Ia memperingatkan bahwa kebijakan kemasan polos akan mengurangi daya saing produk tembakau Indonesia di pasar domestik dan internasional, yang pada gilirannya akan mempengaruhi harga jual tembakau dan cengkeh.
“Dampaknya bersifat multi-efek, tidak hanya menyasar petani tembakau, tetapi juga petani cengkeh dan pabrikan,” katanya dalam keterangannya seperti dikutip Senin (7/10).
Baca Juga: Serikat Pekerja Rokok Dorong Calon Kepala Daerah Tampung Aspirasi Pekerja Tembakau
Penolakan serupa disampaikan oleh Ketua DPD APTI Aceh Tengah, Hasiun, yang mengeluhkan kurangnya dukungan pemerintah terhadap keberlanjutan mata pencaharian petani tembakau akibat PP 28/2024 dan RPMK.

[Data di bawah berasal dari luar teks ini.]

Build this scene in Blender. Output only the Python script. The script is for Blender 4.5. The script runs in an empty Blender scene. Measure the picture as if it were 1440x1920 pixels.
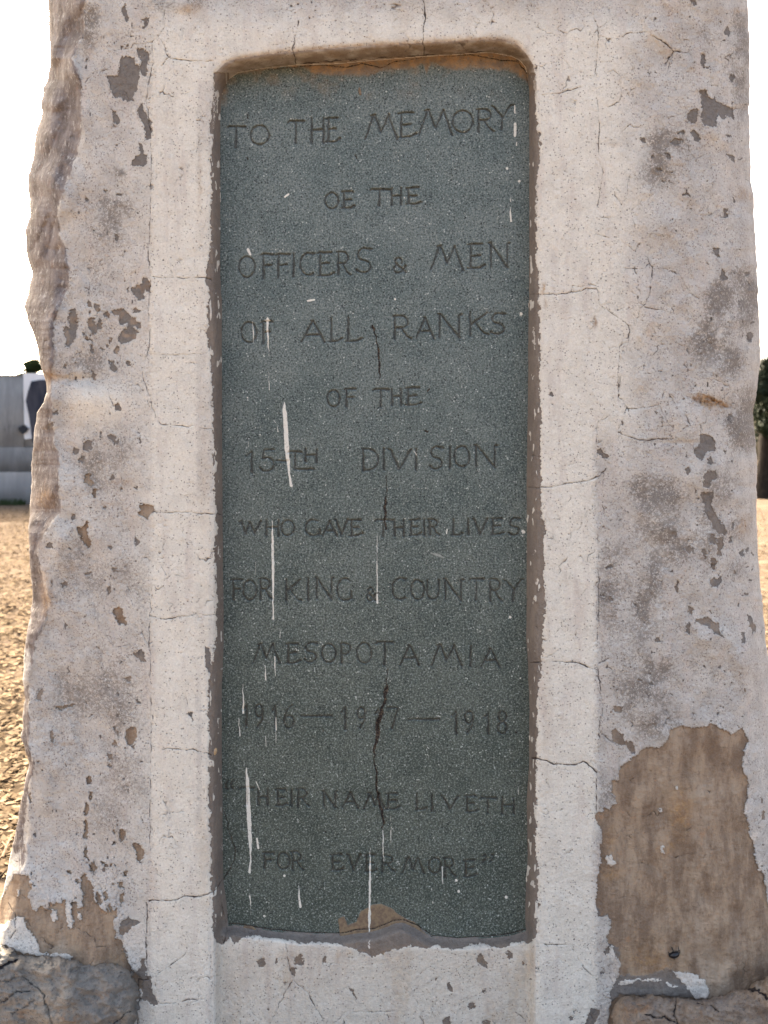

Ia meminta pemerintah untuk mendengarkan aspirasi para petani, mengingat Aceh memiliki lahan pertanian luas yang ideal untuk budidaya tembakau.
Hasiun menekankan bahwa petani di Aceh tidak dilibatkan dalam perumusan regulasi yang berdampak besar pada mereka. “Peraturan yang dibuat tidak mencerminkan kondisi di lapangan, sehingga tidak relevan dengan kebutuhan kami,” tambahnya.
Kritik tajam juga disampaikan oleh Perwakilan DPD APTI Jawa Barat, Undang Herman. Ia mempertanyakan keberadaan pasal-pasal pertembakauan dalam PP 28/2024 yang masih menjadi polemik.